Two-disk DVD set covering the railroads at the 2011 National Garden Railway Convention in Kansas City
Videos of the garden railways at the National Garden Railway Conventions have always been great souvenirs of the events, offering those who attended a chance to remember the railways they saw, and to watch on TV the ones they couldn’t get to. For those who could not attend the convention, they’re often a great collection of different styles of garden railways from which the viewer can draw inspiration.

This year’s convention was held in Kansas City. The convention video that highlights the railroads on tour does an admirable job of giving the viewer a sense of what was there. The program is a two-disk set, covering not quite two dozen of the garden railroads on the convention tour, as well as two ride-on-scale railroads and two display railroads; one large-scale, one 0-scale (Lionel).

The video opens with a “welcome” introduction segment that has a little fun with some special effects, shrinking Britney, the host, down to the scale of the trains. From there, the program launches into individual segments on each of the railroads. Each of these begins with a brief interview of the railroad’s owners, followed by a montage of shots of the trains running around the railroad.

The production values are high.

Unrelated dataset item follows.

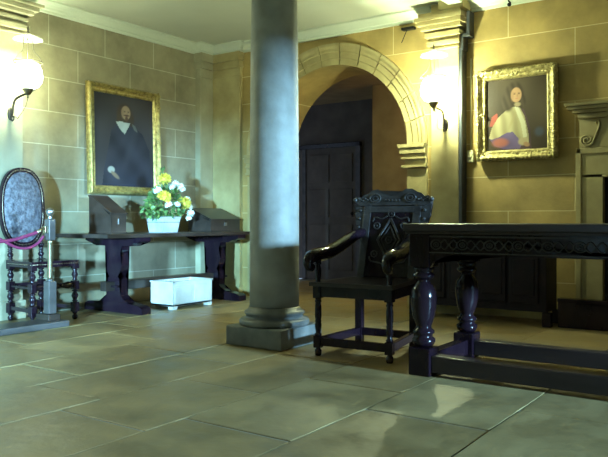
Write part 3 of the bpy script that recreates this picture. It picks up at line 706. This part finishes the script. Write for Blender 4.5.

There is a good mix of shots, giving the viewer a fair sense of what each railroad looks like. The ground-level shots really made the trains look larger than life, though I found the speeds at which some of them ran through the frame to be too fast for my eyes. There were some nice shots edited in, showcasing some of the detail the railroad builders worked into their lines, though I always tend to want even more of that, especially on the scratchbuilt or kitbashed models.

The thing I liked best about this video was that the sound of the trains themselves was very clear. The segments also have some background music but it’s at a comfortable level in the background—something I wish more video producers would take to heart. I was aware of it, but the trains still took center stage. I could hear the clickety-clack of the wheels over the rails, and whatever sound systems the railroads’ owners had installed (if any).

Overall, this was an enjoyable video. I don’t think there was any single railroad that really grabbed my attention but there were tidbits that I found interesting on pretty much all of them (and the ride-on stuff at the end of Disk 2 is just cool). And the program’s certainly entertaining for the five-and-under crowd, if you’re looking for something to keep them occupied for a time.